Dear Senthuran by Akwaeke Emezi

(Hardback, Faber, £14.99)

Simon Savidge

Last but certainly not least, Akwaeke Emezi’s memoir in letters, Dear Senthuran. Possibly one of the most fascinating, eye opening, and thought-provoking memoirs I have ever read. Subtitled ‘a black spirit memoir’, Akwaeke Emezi looks at life past gender and binaries and the spirit within us, which may not be human. Bear with me. It is so worth it.

Akwaeke Emezi first came to my attention when their debut Freshwater, a tale of someone with several spirits inside of them, became the first trans/nonbinary entrant for the Women’s Prize. It is one of the most incredible novels about what it must be like to be trans or nonbinary.

Their YA novel Pet looked at a world of angels and monsters through the perspective of a young trans child. The Death of Vivek Oji (one of my favourite novels of the last five years) was about the difficult life (also with lots of love and joy) the trans community has in Nigeria.

For most of the time of these being published, Akwaeke Emezi identified as trans themselves. In Dear Senthuran, we discover how that didn’t work or fit as a term, and in fact, Akwaeke is a spirit. We follow their story back and forward from adulthood to childhood as they come to discover who they really are, sometimes to shocking effects (suicide is a theme in the book) and sometimes to incredibly darkly humour filled ones. The fact that this is written in letters to people makes it so honest that you sometimes need to look away, yet these kinds of reads are often the most directly enlightening and unflinchingly insightful.

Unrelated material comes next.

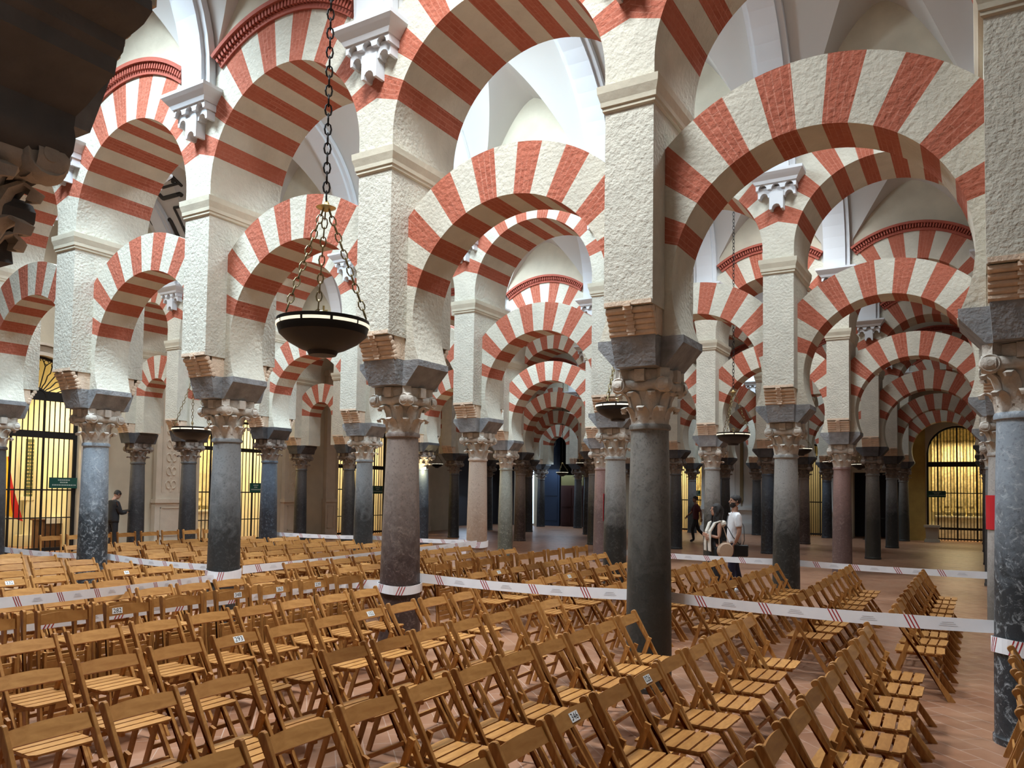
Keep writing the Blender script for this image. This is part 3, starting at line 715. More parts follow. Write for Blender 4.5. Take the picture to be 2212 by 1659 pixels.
# dark alcove with blue door, rose window and organ panelling
NAVY = simple('navy_door', (.008, .02, .05), .6); DAY = simple('daylight_glass', (.7, .85, 1), .3, emit=(.55, .75, 1), es=2.2)
t = thing('blue_door', 'tall dark blue door leaf below a round tracery window', 'door', (-20.9, YB+.1, 0))
b = MB(); b.box(-.62, .66, -.04, .04, 0, 5.3)
for z0, z1 in ((.3, 1.5), (1.7, 3.2), (3.4, 4.1)): b.box(-.5, .54, -.06, -.03, z0, z1)
ob('door_leaf', b.mesh('door_leaf', NAVY), t)
b = MB()
for k in range(12): b.tube([(.12*cos(k*PI/6), -.08, 4.7+.12*sin(k*PI/6)), (.42*cos(k*PI/6), -.08, 4.7+.42*sin(k*PI/6))], .014, 4)
for rr in (.12, .28, .42): b.tube([(rr*cos(k*PI/10), -.08, 4.7+rr*sin(k*PI/10)) for k in range(20)], .016, 5, closed=True)
ob('rose_tracery', b.mesh('rose_tracery', simple('tracery_stone', (.20, .23, .22), .7)), t)
t = thing('panelled_cabinet', 'dark red wooden cabinet below the ochre panel beside the blue door', 'cabinet', (-19.5, YB+.1, 0))
b = MB(); b.box(-.62, .75, -.1, .3, 0, 2.28)
for u in (-.55, .1): b.box(u, u+.58, -.13, -.1, .2, 1.0); b.box(u, u+.58, -.13, -.1, 1.12, 2.15)
ob('cabinet_body', b.mesh('cabinet_body', simple('dark_red_wood', (.045, .012, .01), .5)), t)
b = MB(); b.box(-.62, .75, -.08, .3, 2.28, 2.85); ob('ochre_panel', b.mesh('ochre_panel', simple('olive_panel', (.17, .14, .05), .7)), t)
b = MB(); b.box(-22.0, -21.85, YB-.02, YB+.03, .1, 3.6); b.box(-21.56, -21.50, YB-.02, YB+.03, .1, 3.6)
o = ob('window_1', b.mesh('window_1', DAY)); o['kind'] = 'structure'
area('door_daylight', (-20.0, YB-.5, 3.4), (math.radians(-18), 0, 0), 2.4, .5, 45, (.6, .8, 1))
area('door_daylight', (-23.4, 35.2, 3.2), (0, math.radians(-60), 0), 3.0, 1.2, 60, (.6, .78, 1))
t = thing('stone_pedestal', 'small pale stone pedestal beside the tall arched gate', 'pedestal', (-1.75, YB-1.0, 0))
b = MB(); b.hexa([(sx*w, sy*w*.8, z) for z, w in ((0, .30), (.12, .28)) for sx, sy in ((-1, -1), (1, -1), (1, 1), (-1, 1))]); b.hexa([(sx*w, sy*w*.8, z) for z, w in ((.12, .22), (.62, .26)) for sx, sy in ((-1, -1), (1, -1), (1, 1), (-1, 1))]); b.box(-.31, .31, -.25, .25, .62, .72)
ob('pedestal_block', b.mesh('pedestal_block', simple('pale_stone', (.42, .36, .27), .8)), t)
b = MB(); b.tube([(-1.4, 0, 0), (-1.4, 0, 1.0)], .03, 8); b.lathe([(.17, 0), (.16, .03), (.04, .05)], 14, c=(-1.4, 0, 0)); b.tube([(.0, 0, 0), (.0, 0, 1.0)], .03, 8); b.lathe([(.17, 0), (.16, .03), (.04, .05)], 14); b.box(-1.4, 0, -.01, .01, .93, .97)
tag(ob('belt_barrier', b.mesh('belt_barrier', IRON), None, (-2.9, YB-1.2, 0)), 'black belt barrier with two posts before the dark doorway', 'barrier')

# ================================================================== hanging lamps
def lamp(x, y, z, dia, label, ztop=10.1, small=False):
    s = dia/.68; t = thing('hanging_lamp', label, 'lamp', (x, y, z), group='hanging bowl lamps')
    b = MB(); R = .34*s; b.lathe([(0, -.19*s), (.10*s, -.185*s), (.115*s, -.155*s), (.17*s, -.135*s), (.26*s, -.085*s), (.32*s, -.03*s), (R, .035*s), (R, .075*s), (R-.02, .075*s), (R-.03, .03*s), (.26*s, -.04*s), (0, -.1*s)], 36, caps=False)
    ob('bowl', b.mesh('bowl', BOWL, smooth=.5), t)
    b = MB()
    for i in range(10):
        a = 2*PI*i/10
        for k in range(5):
            p = a+.03+(2*PI/10-.06)*k/5; q = a+.03+(2*PI/10-.06)*(k+1)/5
            b.hexa([(rr*cos(w), rr*sin(w), zz*s) for zz in (.025, .047) for rr, w in ((R-.01, p), (R+.004, p), (R+.004, q), (R-.01, q))])
    ob('light_band', b.mesh('light_band', LAMPE), t)
    if not small:
        b = MB(); b.tube([(0, 0, -.05), (0, 0, .19*s)], .008, 6); b.tube([(-.035, 0, .15*s), (.035, 0, .15*s)], .008, 6); b.lathe([(.05, .06), (.03, .1), (.0, .12)], 10, caps=False); ob('cross', b.mesh('cross', BRASS), t)
    za = .93*s if not small else .55*s
    def chain(p, q, lk, wr, mat, nm):
        p = Vector(p); q = Vector(q); d = (q-p).normalized(); n = max(2, int((q-p).length/(lk*.78))); b = MB(); u = d.orthogonal().normalized(); v = d.cross(u)
        for i in range(n):
            c = p+(q-p)*((i+.5)/n); w = u if i % 2 else v
            b.tube([c+d*lk*.5*cos(k*PI/4)+w*lk*.26*sin(k*PI/4) for k in range(8)], wr, 4, closed=True)
        ob(nm, b.mesh(nm, mat), t)
    for i in range(3):
        a = .4+2*PI*i/3; chain((R*cos(a)*.97, R*sin(a)*.97, .09*s), (.02*cos(a), .02*sin(a), za), .085 if not small else .1, .0055, CHAINM, 'chain')
    b = MB(); b.lathe([(0, za-.03), (.035, za-.015), (.075*s, za+.005), (.03, za+.025), (.012, za+.06), (0, za+.06)], 18, caps=False); ob('crown_disc', b.mesh('crown_disc', BRASS), t)
    chain((0, 0, za+.05), (0, 0, ztop-z), .095, .007, IRON, 'suspension_chain')
    return t
lamp(-4.206, 4.28, 3.10, .68, 'large bronze bowl lamp hanging over the front chairs')
lamp(-14.12, 10.65, 3.07, .80, 'bronze bowl lamp hanging before the dark column near the iron gate')
lamp(-4.559, 17.0, 3.17, .70, 'bronze bowl lamp on a long chain above the two visitors')
lamp(-4.541, 10.65, 3.15, .66, 'bronze bowl lamp half hidden behind the big green column capital')
for x, y, z, d, l in ((-3.54, 29.5, 2.98, .55, 'small bowl lamp beside the rose red column'), (-4.48, 29.5, 3.08, .55, 'small bowl lamp peeping past the rose red column'), (-4.34, 23.3, 3.2, .6, 'bowl lamp beside the speckled column near the pale wall'),
                   (-17.0, 29.5, 3.53, .74, 'dark bowl lamp in front of the blue doorway'), (-17.9, 35, 2.86, .6, 'bowl lamp hanging before the ochre panel'), (-14.17, 29.5, 3.1, .5, 'small bowl lamp near the cabinet recess'), (-21.6, 29.5, 3.1, .56, 'small bowl lamp beside the star bright spotlight')):
    lamp(x, y, z, d, l, small=True)
t = thing('spotlight', 'small bright spotlight clamped to the dark blue column', 'spotlight', (-15.12, 20.12, 2.66))
b = MB(); b.lathe([(.03, 0), (.05, .03), (.05, .14)], 12, tf=Matrix.Rotation(1.9, 4, 'X')); ob('lamp_housing', b.mesh('lamp_housing', IRON), t)
b = MB(); b.lathe([(0, -.005), (.045, -.004), (.045, .0)], 12, tf=Matrix.Translation((.03, -.15, -.05)) @ Matrix.Rotation(1.9, 4, 'X')); b.lathe([(.0, -.045), (.03, -.03), (.045, 0), (.03, .03), (0, .045)], 12, c=(.03, -.17, -.05), caps=False); ob('bulb', b.mesh('bulb', simple('bulb_glow', (1, .9, .5), .4, emit=(1, .85, .45), es=140)), t)
pl = bpy.data.lights.new('spot_bulb', 'POINT'); pl.energy = 26; pl.color = (1, .85, .5); pl.shadow_soft_size = .05; po = bpy.data.objects.new('spot_bulb', pl); COL.objects.link(po); po.location = (-15.05, 19.88, 2.60)

# ================================================================== red bands on columns
REDB = simple('red_band', (.62, .012, .022), .6)
def band(x, y, r, z0, z1, a0, a1, m, nm, lab, cat):
    b = MB(); n = 28
    for i in range(n):
        p = a0+(a1-a0)*i/n; q = a0+(a1-a0)*(i+1)/n
        b.hexa([(rr*cos(w), rr*sin(w), z) for z in (z0, z1) for rr, w in ((r, p), (r+.006, p), (r+.006, q), (r, q))])
    return tag(ob(nm, b.mesh(nm, m), None, (x, y, 0)), lab, cat)
band(CX(0), DY[2], .222, 1.45, 1.96, 0, 2*PI, REDB, 'red_sleeve', 'red cloth band wrapped round the pale grey column by the aisle', 'band')
band(CX(2), DY[2], .222, 1.38, 1.90, math.radians(150), math.radians(212), REDB, 'red_sleeve', 'narrow red strip on the edge of the speckled grey column', 'band')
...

Dear Senthuran is one of those books you will want to talk to everyone about once you have read it. I love books that feel like the author has poured loads of new ideas into your head, given it a good shake, and left you with all sorts of new thoughts whizzing and popping around your brain. I am still living that not long after reading it and need people to talk about it too, so if you have or once you have, give me a shout. I am desperate to discuss it with as many people as possible.